*What the exercise asks*
Please print exactly the lines below, from the start of the material up to and including the line with "ROOM_Y0 = -2.5", but none of the pictures.

----

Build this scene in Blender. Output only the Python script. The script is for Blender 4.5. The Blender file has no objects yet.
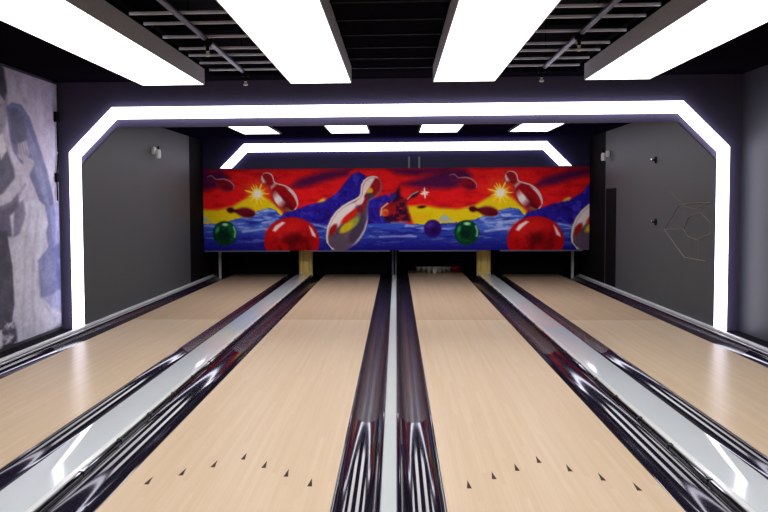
import bpy, bmesh, math, random
import numpy as np
random.seed(4)
D = bpy.data
SC = bpy.context.scene
COL = SC.collection

# ------------------------------------------------------------------ measures (metres)
F_PX = 950.0
YAW, PITCH, ROLL, PPX = 0.0599, 0.0571, -0.0053, -44.6
CAM = (0.037, 0.0, 1.392)
LANE0, LANE1 = 0.4, 18.24           # lanes run along +Y
PORTAL_Y = 10.3
BACK_Y = 16.9
ROOM_X = 3.67
ALC_X = 3.42
CEIL = 2.71
ALC_CEIL = 2.5
ROOM_Y0 = -2.5

# ------------------------------------------------------------------ helpers
def srgb(r, g, b):
    def f(c):
        c /= 255.0
        return c / 12.92 if c <= 0.04045 else ((c + 0.055) / 1.055) ** 2.4
    return (f(r), f(g), f(b), 1.0)

def mat(name, color, rough=0.5, spec=0.5, metal=0.0, emit=None, strength=0.0, noise=None, bump=0.0, coat=0.0, coat_rough=0.05):
    m = D.materials.new(name)
    m.use_nodes = True
    nt = m.node_tree
    b = nt.nodes['Principled BSDF']
    b.inputs['Base Color'].default_value = color
    b.inputs['Roughness'].default_value = rough
    b.inputs['Specular IOR Level'].default_value = spec
    b.inputs['Metallic'].default_value = metal
    b.inputs['Coat Weight'].default_value = coat
    b.inputs['Coat Roughness'].default_value = coat_rough
    if emit:
        b.inputs['Emission Color'].default_value = emit
        b.inputs['Emission Strength'].default_value = strength
    if noise:
        scale, amount = noise
        tc = nt.nodes.new('ShaderNodeTexCoord')
        n = nt.nodes.new('ShaderNodeTexNoise')
        n.inputs['Scale'].default_value = scale
        n.inputs['Detail'].default_value = 5
        nt.links.new(tc.outputs['Object'], n.inputs['Vector'])
        mx = nt.nodes.new('ShaderNodeMix')
        mx.data_type = 'RGBA'
        mx.inputs[6].default_value = tuple(c * (1 - amount) for c in color[:3]) + (1,)
        mx.inputs[7].default_value = tuple(min(1, c * (1 + amount)) for c in color[:3]) + (1,)
        nt.links.new(n.outputs['Fac'], mx.inputs[0])
        nt.links.new(mx.outputs[2], b.inputs['Base Color'])
        if bump:
            bp = nt.nodes.new('ShaderNodeBump')
            bp.inputs['Strength'].default_value = bump
            bp.inputs['Distance'].default_value = 0.01
            nt.links.new(n.outputs['Fac'], bp.inputs['Height'])
            nt.links.new(bp.outputs['Normal'], b.inputs['Normal'])
    return m

def maple():
    m = D.materials.new('maple lane boards')
    m.use_nodes = True
    nt = m.node_tree
    L = nt.links.new
    b = nt.nodes['Principled BSDF']
    tc = nt.nodes.new('ShaderNodeTexCoord')
    sep = nt.nodes.new('ShaderNodeSeparateXYZ')
    L(tc.outputs['Object'], sep.inputs[0])
    def math_(op, a, v):
        n = nt.nodes.new('ShaderNodeMath')
        n.operation = op
        L(a, n.inputs[0])
        if isinstance(v, (int, float)):
            n.inputs[1].default_value = v
        else:
            L(v, n.inputs[1])
        return n.outputs[0]
    board = math_('FLOOR', math_('MULTIPLY', sep.outputs['X'], 39 / 1.06), 0.0)
    seg = math_('FLOOR', math_('ADD', math_('MULTIPLY', sep.outputs['Y'], 0.55), math_('MULTIPLY', board, 0.37)), 0.0)
    cmb = nt.nodes.new('ShaderNodeCombineXYZ')
    L(board, cmb.inputs[0]); L(seg, cmb.inputs[1])
    wn = nt.nodes.new('ShaderNodeTexWhiteNoise')
    wn.noise_dimensions = '3D'
    L(cmb.outputs[0], wn.inputs[0])
    mp = nt.nodes.new('ShaderNodeMapping')
    mp.inputs['Scale'].default_value = (85, 1.1, 1)
    L(tc.outputs['Object'], mp.inputs[0])
    gn = nt.nodes.new('ShaderNodeTexNoise')
    gn.inputs['Scale'].default_value = 1.0
    gn.inputs['Detail'].default_value = 6
    L(mp.outputs[0], gn.inputs['Vector'])
    fac = math_('ADD', math_('MULTIPLY', wn.outputs[0], 0.35), math_('MULTIPLY', gn.outputs['Fac'], 0.65))
    rp = nt.nodes.new('ShaderNodeValToRGB')
    rp.color_ramp.elements[0].position = 0.1
    rp.color_ramp.elements[0].color = srgb(*MAPLE_DARK)
    rp.color_ramp.elements[1].position = 0.9
    rp.color_ramp.elements[1].color = srgb(*MAPLE_LIGHT)
    L(fac, rp.inputs[0])
    # thin dark line where two lane panels butt together
    fr = nt.nodes.new('ShaderNodeMath')
    fr.operation = 'FRACT'
    L(math_('MULTIPLY', math_('ADD', sep.outputs['Y'], 1.24), 1 / 12.0), fr.inputs[0])
    ln = math_('LESS_THAN', fr.outputs[0], 0.0015)
    mx = nt.nodes.new('ShaderNodeMix')
    mx.data_type = 'RGBA'
    L(math_('MULTIPLY', ln, 0.3), mx.inputs[0])
    L(rp.outputs[0], mx.inputs[6])
    mx.inputs[7].default_value = srgb(120, 85, 60)
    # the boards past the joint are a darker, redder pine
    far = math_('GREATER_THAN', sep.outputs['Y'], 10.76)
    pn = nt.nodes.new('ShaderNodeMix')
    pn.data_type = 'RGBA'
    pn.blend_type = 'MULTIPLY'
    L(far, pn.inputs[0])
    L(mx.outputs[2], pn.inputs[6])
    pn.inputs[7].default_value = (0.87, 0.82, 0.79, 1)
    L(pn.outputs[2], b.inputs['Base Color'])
    b.inputs['Roughness'].default_value = 0.27
    b.inputs['Specular IOR Level'].default_value = 0.008
    return m

def paint_mat(name, rough=0.5, spec=0.3):
    m = D.materials.new(name)
    m.use_nodes = True
    nt = m.node_tree
    a = nt.nodes.new('ShaderNodeVertexColor')
    a.layer_name = 'print'
    b = nt.nodes['Principled BSDF']
    nt.links.new(a.outputs[0], b.inputs['Base Color'])
    b.inputs['Roughness'].default_value = rough
    b.inputs['Specular IOR Level'].default_value = spec
    return m

def link(name, me, m, parent=None):
    o = D.objects.new(name, me)
    COL.objects.link(o)
    if m:
        me.materials.append(m)
    if parent:
        o.parent = parent
    return o

class MB:
    """collects shapes and links them as one mesh object"""
    def __init__(self):
        self.bm = bmesh.new()
    def box(self, x0, x1, y0, y1, z0, z1):
        v = [self.bm.verts.new(p) for p in [(x0,y0,z0),(x1,y0,z0),(x1,y1,z0),(x0,y1,z0),(x0,y0,z1),(x1,y0,z1),(x1,y1,z1),(x0,y1,z1)]]
        for f in [(3,2,1,0),(4,5,6,7),(0,1,5,4),(1,2,6,5),(2,3,7,6),(3,0,4,7)]:
            self.bm.faces.new([v[i] for i in f])
        return self
    def prism_y(self, pts, y0, y1):
        """outline in x,z pushed along y"""
        a = [self.bm.verts.new((x, y0, z)) for x, z in pts]
        b = [self.bm.verts.new((x, y1, z)) for x, z in pts]
        n = len(pts)
        self.bm.faces.new(a); self.bm.faces.new(b[::-1])
        for i in range(n):
            self.bm.faces.new([a[i], b[i], b[(i+1) % n], a[(i+1) % n]])
        return self
    def prism_x(self, pts, x0, x1):
        a = [self.bm.verts.new((x0, y, z)) for y, z in pts]
        b = [self.bm.verts.new((x1, y, z)) for y, z in pts]
        n = len(pts)
        self.bm.faces.new(a); self.bm.faces.new(b[::-1])
        for i in range(n):
            self.bm.faces.new([a[i], b[i], b[(i+1) % n], a[(i+1) % n]])
        return self
    def tube(self, p, q, r, seg=12):
        from mathutils import Vector
        p, q = Vector(p), Vector(q)
        d = (q - p).normalized()
        u = d.orthogonal().normalized(); w = d.cross(u)
        A = [self.bm.verts.new(p + r * (math.cos(t) * u + math.sin(t) * w)) for t in [2 * math.pi * i / seg for i in range(seg)]]
        B = [self.bm.verts.new(q + r * (math.cos(t) * u + math.sin(t) * w)) for t in [2 * math.pi * i / seg for i in range(seg)]]
        self.bm.faces.new(A[::-1]); self.bm.faces.new(B)
        for i in range(seg):
            self.bm.faces.new([A[i], A[(i+1) % seg], B[(i+1) % seg], B[i]])
        return self
    def lathe(self, prof, c, seg=20, axis='z'):
        """profile of (radius, height) turned about an axis through c"""
        rings = []
        for r, h in prof:
            ring = []
            for i in range(seg):
                t = 2 * math.pi * i / seg
                a, b = r * math.cos(t), r * math.sin(t)
                if axis == 'z': p = (c[0] + a, c[1] + b, c[2] + h)
                elif axis == 'x': p = (c[0] + h, c[1] + a, c[2] + b)
                else: p = (c[0] + a, c[1] + h, c[2] + b)
                ring.append(self.bm.verts.new(p))
            rings.append(ring)
        for A, B in zip(rings, rings[1:]):
            for i in range(seg):
                self.bm.faces.new([A[i], A[(i+1) % seg], B[(i+1) % seg], B[i]])
        self.bm.faces.new(rings[0][::-1]); self.bm.faces.new(rings[-1])
        return self
    def build(self, name, m, parent=None, bevel=0.0, smooth=False, origin=None):
        if bevel:
            bmesh.ops.remove_doubles(self.bm, verts=self.bm.verts, dist=1e-5)
            ed = [e for e in self.bm.edges if len(e.link_faces) == 2 and e.calc_face_angle(0) > 0.5]
            bmesh.ops.bevel(self.bm, geom=ed, offset=bevel, segments=2, affect='EDGES', profile=0.5)
        bmesh.ops.recalc_face_normals(self.bm, faces=self.bm.faces)
        if origin:
            bmesh.ops.translate(self.bm, verts=self.bm.verts, vec=(-origin[0], -origin[1], -origin[2]))
        me = D.meshes.new(name)
        self.bm.to_mesh(me); self.bm.free()
        if smooth:
            me.polygons.foreach_set('use_smooth', [True] * len(me.polygons))
            me.set_sharp_from_angle(angle=math.radians(40))
        o = link(name, me, m, parent)
        if origin and not parent:
            o.location = origin
        return o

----

*Answer below*
Build this scene in Blender. Output only the Python script. The script is for Blender 4.5. The Blender file has no objects yet.
import bpy, bmesh, math, random
import numpy as np
random.seed(4)
D = bpy.data
SC = bpy.context.scene
COL = SC.collection

# ------------------------------------------------------------------ measures (metres)
F_PX = 950.0
YAW, PITCH, ROLL, PPX = 0.0599, 0.0571, -0.0053, -44.6
CAM = (0.037, 0.0, 1.392)
LANE0, LANE1 = 0.4, 18.24           # lanes run along +Y
PORTAL_Y = 10.3
BACK_Y = 16.9
ROOM_X = 3.67
ALC_X = 3.42
CEIL = 2.71
ALC_CEIL = 2.5
ROOM_Y0 = -2.5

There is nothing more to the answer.